Directions for this task -
Transcribe the listing in full, excluding any pictures.

Data -
++++++

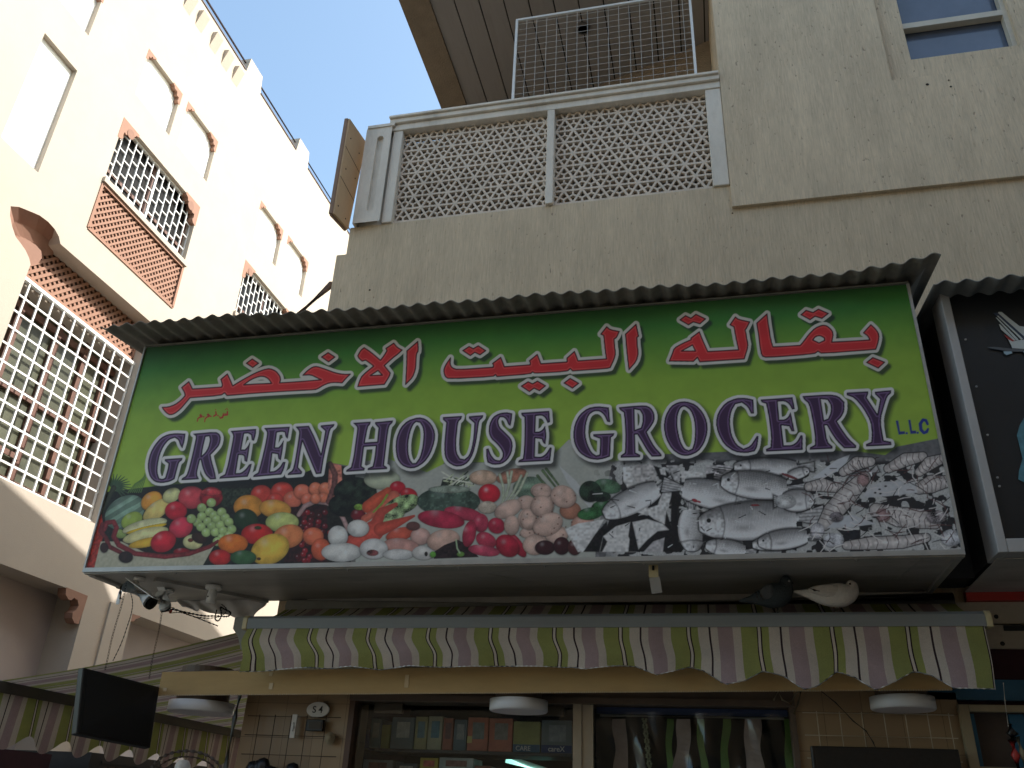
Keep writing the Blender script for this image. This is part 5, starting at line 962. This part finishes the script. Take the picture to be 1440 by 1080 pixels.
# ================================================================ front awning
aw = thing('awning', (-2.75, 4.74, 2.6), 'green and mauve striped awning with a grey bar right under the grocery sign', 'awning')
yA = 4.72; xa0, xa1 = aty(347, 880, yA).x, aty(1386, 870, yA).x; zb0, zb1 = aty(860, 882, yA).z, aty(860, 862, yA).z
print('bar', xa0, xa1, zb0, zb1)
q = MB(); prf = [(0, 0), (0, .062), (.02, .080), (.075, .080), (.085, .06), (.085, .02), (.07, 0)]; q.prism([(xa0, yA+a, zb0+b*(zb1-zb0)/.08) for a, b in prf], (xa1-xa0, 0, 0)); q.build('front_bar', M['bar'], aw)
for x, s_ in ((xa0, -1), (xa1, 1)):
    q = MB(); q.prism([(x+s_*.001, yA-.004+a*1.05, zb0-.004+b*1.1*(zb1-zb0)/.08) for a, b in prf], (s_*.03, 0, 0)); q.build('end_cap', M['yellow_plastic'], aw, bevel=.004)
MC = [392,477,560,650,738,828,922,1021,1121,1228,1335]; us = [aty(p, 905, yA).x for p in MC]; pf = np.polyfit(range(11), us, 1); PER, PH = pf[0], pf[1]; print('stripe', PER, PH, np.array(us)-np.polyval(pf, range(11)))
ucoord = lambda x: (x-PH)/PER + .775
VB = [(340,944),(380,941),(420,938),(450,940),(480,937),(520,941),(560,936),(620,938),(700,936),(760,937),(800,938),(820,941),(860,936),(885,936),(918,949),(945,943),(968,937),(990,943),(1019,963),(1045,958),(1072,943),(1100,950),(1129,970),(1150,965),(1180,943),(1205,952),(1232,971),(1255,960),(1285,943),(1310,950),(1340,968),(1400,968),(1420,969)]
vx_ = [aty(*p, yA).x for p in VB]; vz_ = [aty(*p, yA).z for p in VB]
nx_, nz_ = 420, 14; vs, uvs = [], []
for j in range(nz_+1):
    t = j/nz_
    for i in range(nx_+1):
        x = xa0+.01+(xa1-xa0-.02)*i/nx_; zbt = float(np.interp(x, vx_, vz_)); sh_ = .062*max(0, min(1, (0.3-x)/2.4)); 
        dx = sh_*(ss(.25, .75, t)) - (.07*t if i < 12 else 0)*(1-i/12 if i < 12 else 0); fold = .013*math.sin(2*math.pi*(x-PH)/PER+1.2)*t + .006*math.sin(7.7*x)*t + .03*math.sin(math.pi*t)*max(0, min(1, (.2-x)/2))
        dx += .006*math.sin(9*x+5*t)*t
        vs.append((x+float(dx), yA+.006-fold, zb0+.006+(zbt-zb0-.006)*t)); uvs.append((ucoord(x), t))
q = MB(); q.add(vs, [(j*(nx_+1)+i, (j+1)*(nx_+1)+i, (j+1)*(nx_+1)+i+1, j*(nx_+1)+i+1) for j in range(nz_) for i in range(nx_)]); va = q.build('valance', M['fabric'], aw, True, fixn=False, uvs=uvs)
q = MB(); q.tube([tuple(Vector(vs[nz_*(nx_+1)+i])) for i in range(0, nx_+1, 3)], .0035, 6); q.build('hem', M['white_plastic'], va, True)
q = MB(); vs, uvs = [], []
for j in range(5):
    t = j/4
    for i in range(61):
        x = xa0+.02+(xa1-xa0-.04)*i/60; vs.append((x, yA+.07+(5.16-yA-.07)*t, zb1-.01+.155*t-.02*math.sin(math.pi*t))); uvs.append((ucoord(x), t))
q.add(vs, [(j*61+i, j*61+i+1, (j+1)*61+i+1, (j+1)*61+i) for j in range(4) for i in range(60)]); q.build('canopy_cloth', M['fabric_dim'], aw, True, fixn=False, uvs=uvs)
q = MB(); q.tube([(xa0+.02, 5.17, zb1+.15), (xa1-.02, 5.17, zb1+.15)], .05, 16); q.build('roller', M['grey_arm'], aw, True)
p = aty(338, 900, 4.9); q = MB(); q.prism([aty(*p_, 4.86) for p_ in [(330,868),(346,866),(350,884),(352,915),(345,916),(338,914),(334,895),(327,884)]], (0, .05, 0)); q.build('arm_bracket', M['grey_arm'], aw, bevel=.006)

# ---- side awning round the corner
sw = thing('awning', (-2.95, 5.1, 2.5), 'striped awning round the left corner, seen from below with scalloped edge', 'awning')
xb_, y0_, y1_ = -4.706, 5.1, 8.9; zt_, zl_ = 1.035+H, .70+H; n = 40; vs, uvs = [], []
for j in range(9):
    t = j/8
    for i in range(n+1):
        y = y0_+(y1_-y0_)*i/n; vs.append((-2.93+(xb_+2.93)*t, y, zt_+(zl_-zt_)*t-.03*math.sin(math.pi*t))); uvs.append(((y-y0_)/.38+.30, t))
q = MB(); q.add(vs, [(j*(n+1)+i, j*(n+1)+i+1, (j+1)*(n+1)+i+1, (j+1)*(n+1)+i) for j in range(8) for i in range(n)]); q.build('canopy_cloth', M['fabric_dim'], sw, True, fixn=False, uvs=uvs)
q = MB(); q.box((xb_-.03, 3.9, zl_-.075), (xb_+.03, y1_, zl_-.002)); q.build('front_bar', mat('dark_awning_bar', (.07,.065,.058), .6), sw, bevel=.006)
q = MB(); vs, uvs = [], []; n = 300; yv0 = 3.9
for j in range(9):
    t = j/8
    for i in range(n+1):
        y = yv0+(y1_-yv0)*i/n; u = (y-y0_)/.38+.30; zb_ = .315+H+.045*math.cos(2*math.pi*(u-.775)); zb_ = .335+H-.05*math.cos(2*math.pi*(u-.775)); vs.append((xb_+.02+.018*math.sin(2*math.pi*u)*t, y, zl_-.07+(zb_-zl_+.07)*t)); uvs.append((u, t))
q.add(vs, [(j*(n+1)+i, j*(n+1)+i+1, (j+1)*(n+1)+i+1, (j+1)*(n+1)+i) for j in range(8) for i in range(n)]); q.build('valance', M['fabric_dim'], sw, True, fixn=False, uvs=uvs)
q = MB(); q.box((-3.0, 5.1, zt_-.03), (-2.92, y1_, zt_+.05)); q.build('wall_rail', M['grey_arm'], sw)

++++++

Solved problem -
Keep writing the Blender script for this image. This is part 5, starting at line 962. This part finishes the script. Take the picture to be 1440 by 1080 pixels.
# ================================================================ front awning
aw = thing('awning', (-2.75, 4.74, 2.6), 'green and mauve striped awning with a grey bar right under the grocery sign', 'awning')
yA = 4.72; xa0, xa1 = aty(347, 880, yA).x, aty(1386, 870, yA).x; zb0, zb1 = aty(860, 882, yA).z, aty(860, 862, yA).z
print('bar', xa0, xa1, zb0, zb1)
q = MB(); prf = [(0, 0), (0, .062), (.02, .080), (.075, .080), (.085, .06), (.085, .02), (.07, 0)]; q.prism([(xa0, yA+a, zb0+b*(zb1-zb0)/.08) for a, b in prf], (xa1-xa0, 0, 0)); q.build('front_bar', M['bar'], aw)
for x, s_ in ((xa0, -1), (xa1, 1)):
    q = MB(); q.prism([(x+s_*.001, yA-.004+a*1.05, zb0-.004+b*1.1*(zb1-zb0)/.08) for a, b in prf], (s_*.03, 0, 0)); q.build('end_cap', M['yellow_plastic'], aw, bevel=.004)
MC = [392,477,560,650,738,828,922,1021,1121,1228,1335]; us = [aty(p, 905, yA).x for p in MC]; pf = np.polyfit(range(11), us, 1); PER, PH = pf[0], pf[1]; print('stripe', PER, PH, np.array(us)-np.polyval(pf, range(11)))
ucoord = lambda x: (x-PH)/PER + .775
VB = [(340,944),(380,941),(420,938),(450,940),(480,937),(520,941),(560,936),(620,938),(700,936),(760,937),(800,938),(820,941),(860,936),(885,936),(918,949),(945,943),(968,937),(990,943),(1019,963),(1045,958),(1072,943),(1100,950),(1129,970),(1150,965),(1180,943),(1205,952),(1232,971),(1255,960),(1285,943),(1310,950),(1340,968),(1400,968),(1420,969)]
vx_ = [aty(*p, yA).x for p in VB]; vz_ = [aty(*p, yA).z for p in VB]
nx_, nz_ = 420, 14; vs, uvs = [], []
for j in range(nz_+1):
    t = j/nz_
    for i in range(nx_+1):
        x = xa0+.01+(xa1-xa0-.02)*i/nx_; zbt = float(np.interp(x, vx_, vz_)); sh_ = .062*max(0, min(1, (0.3-x)/2.4)); 
        dx = sh_*(ss(.25, .75, t)) - (.07*t if i < 12 else 0)*(1-i/12 if i < 12 else 0); fold = .013*math.sin(2*math.pi*(x-PH)/PER+1.2)*t + .006*math.sin(7.7*x)*t + .03*math.sin(math.pi*t)*max(0, min(1, (.2-x)/2))
        dx += .006*math.sin(9*x+5*t)*t
        vs.append((x+float(dx), yA+.006-fold, zb0+.006+(zbt-zb0-.006)*t)); uvs.append((ucoord(x), t))
q = MB(); q.add(vs, [(j*(nx_+1)+i, (j+1)*(nx_+1)+i, (j+1)*(nx_+1)+i+1, j*(nx_+1)+i+1) for j in range(nz_) for i in range(nx_)]); va = q.build('valance', M['fabric'], aw, True, fixn=False, uvs=uvs)
q = MB(); q.tube([tuple(Vector(vs[nz_*(nx_+1)+i])) for i in range(0, nx_+1, 3)], .0035, 6); q.build('hem', M['white_plastic'], va, True)
q = MB(); vs, uvs = [], []
for j in range(5):
    t = j/4
    for i in range(61):
        x = xa0+.02+(xa1-xa0-.04)*i/60; vs.append((x, yA+.07+(5.16-yA-.07)*t, zb1-.01+.155*t-.02*math.sin(math.pi*t))); uvs.append((ucoord(x), t))
q.add(vs, [(j*61+i, j*61+i+1, (j+1)*61+i+1, (j+1)*61+i) for j in range(4) for i in range(60)]); q.build('canopy_cloth', M['fabric_dim'], aw, True, fixn=False, uvs=uvs)
q = MB(); q.tube([(xa0+.02, 5.17, zb1+.15), (xa1-.02, 5.17, zb1+.15)], .05, 16); q.build('roller', M['grey_arm'], aw, True)
p = aty(338, 900, 4.9); q = MB(); q.prism([aty(*p_, 4.86) for p_ in [(330,868),(346,866),(350,884),(352,915),(345,916),(338,914),(334,895),(327,884)]], (0, .05, 0)); q.build('arm_bracket', M['grey_arm'], aw, bevel=.006)

# ---- side awning round the corner
sw = thing('awning', (-2.95, 5.1, 2.5), 'striped awning round the left corner, seen from below with scalloped edge', 'awning')
xb_, y0_, y1_ = -4.706, 5.1, 8.9; zt_, zl_ = 1.035+H, .70+H; n = 40; vs, uvs = [], []
for j in range(9):
    t = j/8
    for i in range(n+1):
        y = y0_+(y1_-y0_)*i/n; vs.append((-2.93+(xb_+2.93)*t, y, zt_+(zl_-zt_)*t-.03*math.sin(math.pi*t))); uvs.append(((y-y0_)/.38+.30, t))
q = MB(); q.add(vs, [(j*(n+1)+i, j*(n+1)+i+1, (j+1)*(n+1)+i+1, (j+1)*(n+1)+i) for j in range(8) for i in range(n)]); q.build('canopy_cloth', M['fabric_dim'], sw, True, fixn=False, uvs=uvs)
q = MB(); q.box((xb_-.03, 3.9, zl_-.075), (xb_+.03, y1_, zl_-.002)); q.build('front_bar', mat('dark_awning_bar', (.07,.065,.058), .6), sw, bevel=.006)
q = MB(); vs, uvs = [], []; n = 300; yv0 = 3.9
for j in range(9):
    t = j/8
    for i in range(n+1):
        y = yv0+(y1_-yv0)*i/n; u = (y-y0_)/.38+.30; zb_ = .315+H+.045*math.cos(2*math.pi*(u-.775)); zb_ = .335+H-.05*math.cos(2*math.pi*(u-.775)); vs.append((xb_+.02+.018*math.sin(2*math.pi*u)*t, y, zl_-.07+(zb_-zl_+.07)*t)); uvs.append((u, t))
q.add(vs, [(j*(n+1)+i, j*(n+1)+i+1, (j+1)*(n+1)+i+1, (j+1)*(n+1)+i) for j in range(8) for i in range(n)]); q.build('valance', M['fabric_dim'], sw, True, fixn=False, uvs=uvs)
q = MB(); q.box((-3.0, 5.1, zt_-.03), (-2.92, y1_, zt_+.05)); q.build('wall_rail', M['grey_arm'], sw)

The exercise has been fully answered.